Kur'an-ı Kerim'in ilk inen ayetlerinde Allah'ın "oku" buyurduğuna dikkati çeken Erbaş, "Gönlüm ister ki herkes Kur'an-ı Kerim öğrensin. Çünkü Kur'an'ın ayetleri, okudukça gönlümüze ferahlık veriyor. Peygamber Efendimiz üzüldüğü ve sevindiği zaman Kur'an okuyor. Çünkü Kur'an bir şifa olarak indirilmiştir." diye konuştu.
Prof. Dr. Erbaş, çocuklara, "Her birinizde İslam'ı yaşama, hayata tutunma ve en güzel şekilde bu imtihanı kazanma noktasında bir enerji görüyorum, bu enerjiden istifade edelim." dedi.

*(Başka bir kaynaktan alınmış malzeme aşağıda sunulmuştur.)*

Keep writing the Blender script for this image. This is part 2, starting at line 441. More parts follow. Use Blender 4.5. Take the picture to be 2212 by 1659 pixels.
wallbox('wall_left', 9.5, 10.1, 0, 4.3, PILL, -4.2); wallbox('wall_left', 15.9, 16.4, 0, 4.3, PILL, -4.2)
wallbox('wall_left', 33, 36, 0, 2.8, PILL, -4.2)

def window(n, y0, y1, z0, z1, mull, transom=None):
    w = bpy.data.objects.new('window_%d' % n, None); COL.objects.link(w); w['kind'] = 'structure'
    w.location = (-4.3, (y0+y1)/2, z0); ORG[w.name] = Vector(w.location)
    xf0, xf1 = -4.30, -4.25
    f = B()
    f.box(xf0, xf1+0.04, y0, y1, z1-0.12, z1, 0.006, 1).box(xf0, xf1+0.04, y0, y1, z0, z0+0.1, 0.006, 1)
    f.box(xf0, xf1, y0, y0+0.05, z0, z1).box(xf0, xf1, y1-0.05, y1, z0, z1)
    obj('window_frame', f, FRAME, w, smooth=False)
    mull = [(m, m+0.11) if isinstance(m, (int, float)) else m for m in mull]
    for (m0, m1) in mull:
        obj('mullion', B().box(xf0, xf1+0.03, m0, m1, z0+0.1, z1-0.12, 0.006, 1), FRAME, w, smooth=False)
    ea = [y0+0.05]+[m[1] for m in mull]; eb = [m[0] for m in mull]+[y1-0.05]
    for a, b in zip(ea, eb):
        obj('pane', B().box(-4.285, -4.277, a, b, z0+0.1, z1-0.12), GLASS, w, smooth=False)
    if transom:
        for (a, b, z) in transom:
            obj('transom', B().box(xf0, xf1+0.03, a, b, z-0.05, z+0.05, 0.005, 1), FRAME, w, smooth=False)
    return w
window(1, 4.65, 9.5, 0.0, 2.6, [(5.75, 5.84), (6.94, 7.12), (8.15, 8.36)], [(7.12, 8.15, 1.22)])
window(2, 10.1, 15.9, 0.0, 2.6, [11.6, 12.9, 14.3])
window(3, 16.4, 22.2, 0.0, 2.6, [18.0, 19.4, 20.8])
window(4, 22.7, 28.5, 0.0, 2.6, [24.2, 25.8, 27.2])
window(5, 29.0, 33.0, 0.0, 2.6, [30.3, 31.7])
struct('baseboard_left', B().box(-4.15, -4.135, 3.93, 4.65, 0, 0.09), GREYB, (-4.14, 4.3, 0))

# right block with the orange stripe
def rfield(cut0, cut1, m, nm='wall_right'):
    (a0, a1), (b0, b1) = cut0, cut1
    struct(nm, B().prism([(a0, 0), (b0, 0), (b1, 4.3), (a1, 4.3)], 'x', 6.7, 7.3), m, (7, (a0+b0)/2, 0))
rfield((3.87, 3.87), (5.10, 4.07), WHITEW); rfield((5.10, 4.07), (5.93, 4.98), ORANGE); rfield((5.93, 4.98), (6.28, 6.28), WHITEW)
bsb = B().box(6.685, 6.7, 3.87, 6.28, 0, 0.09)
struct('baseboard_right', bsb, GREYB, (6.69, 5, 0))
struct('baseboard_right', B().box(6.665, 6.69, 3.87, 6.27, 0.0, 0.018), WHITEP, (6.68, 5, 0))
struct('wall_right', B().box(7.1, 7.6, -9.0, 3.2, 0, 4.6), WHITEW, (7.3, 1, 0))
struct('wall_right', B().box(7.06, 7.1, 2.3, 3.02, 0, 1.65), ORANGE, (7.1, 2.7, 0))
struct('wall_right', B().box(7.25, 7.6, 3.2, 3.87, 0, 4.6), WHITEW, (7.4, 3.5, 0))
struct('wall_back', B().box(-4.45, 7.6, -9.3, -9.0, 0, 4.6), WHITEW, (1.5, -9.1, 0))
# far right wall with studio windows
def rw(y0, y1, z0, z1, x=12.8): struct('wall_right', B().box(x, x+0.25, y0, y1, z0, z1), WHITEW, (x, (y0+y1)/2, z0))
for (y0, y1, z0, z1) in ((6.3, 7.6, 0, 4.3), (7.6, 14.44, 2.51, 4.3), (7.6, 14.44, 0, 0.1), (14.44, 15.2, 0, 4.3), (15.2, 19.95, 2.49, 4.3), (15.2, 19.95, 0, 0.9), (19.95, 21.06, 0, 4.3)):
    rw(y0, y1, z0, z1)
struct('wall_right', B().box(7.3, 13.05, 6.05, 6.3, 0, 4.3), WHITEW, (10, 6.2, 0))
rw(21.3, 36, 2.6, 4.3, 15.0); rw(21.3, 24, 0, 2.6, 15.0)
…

Hz. Peygamber'in, "Sizler iman etmedikçe cennete giremezsiniz. Birbirinizi sevmedikçe de gerçekten iman etmiş olamazsınız." buyurduğunu hatırlatan Prof. Dr. Erbaş, şunları kaydetti:
- "Bizim medeniyetimizin özünde sevgi, saygı ve sadakat var. Birbirimize saygı göstereceğiz. Birbirimizi seveceğiz ve bu şekilde hayatı daha güzel hale getirmeye çalışacağız. Birbirimize karşı dürüst olacağız, konuştuğumuz zaman doğru konuşacak ve söz verdiğimiz zaman o sözü yerine getireceğiz. Yaşadığımız ortamlarda, toplumumuzda ve yeryüzünde huzurun ve barışın sağlanmasının yolu, bu değerlere sahip çıkmaktan geçiyor."
Programa, Din Hizmetleri Genel Müdürü Bünyamin Albayrak, Eğitim Hizmetleri Genel Müdürü Kadir Dinç, Ceza ve Tevkif Evleri Genel Müdürü Namık Kemal Varol, Ankara İl Müftüsü Mehmet Sönmezoğlu ve Sincan Kaymakamı Abdullah Küçük katıldı.
Prof. Dr. Erbaş, ayrıca 15 Temmuz gazisi Hüsnü Doygunbaş'ı Sincan'da bulunan evinde ziyaret etti.
Doygunbaş'tan tedavisi ile ilgili bilgi alan Erbaş, geçmiş olsun dileklerinde bulundu ve gaziliğin önemli bir mertebe olduğunu belirterek, "O sevaba nail oldunuz Cenab-ı hak gaziliğinizi mübarek eylesin, kolaylıklar versin" dedi.
Doygunbaş'ın tedavisinin en kısa sürede tamamlanması temennisinde bulunan Erbaş, Doygunbaş'a, başkanlık olarak her an yanında olduklarını söyledi.
Prof. Dr. Erbaş, gazi Doygunbaş'ın küçük kızları Elif ve Öykü için de "Allah bu kızlarımızın, yavrularımızı kendine layık kul, habibine layık ümmet olarak yetişmelerini, vatan, millet, ezan ve bayrak sevgisi ile büyümelerini nasip eylesin." duasında bulundu.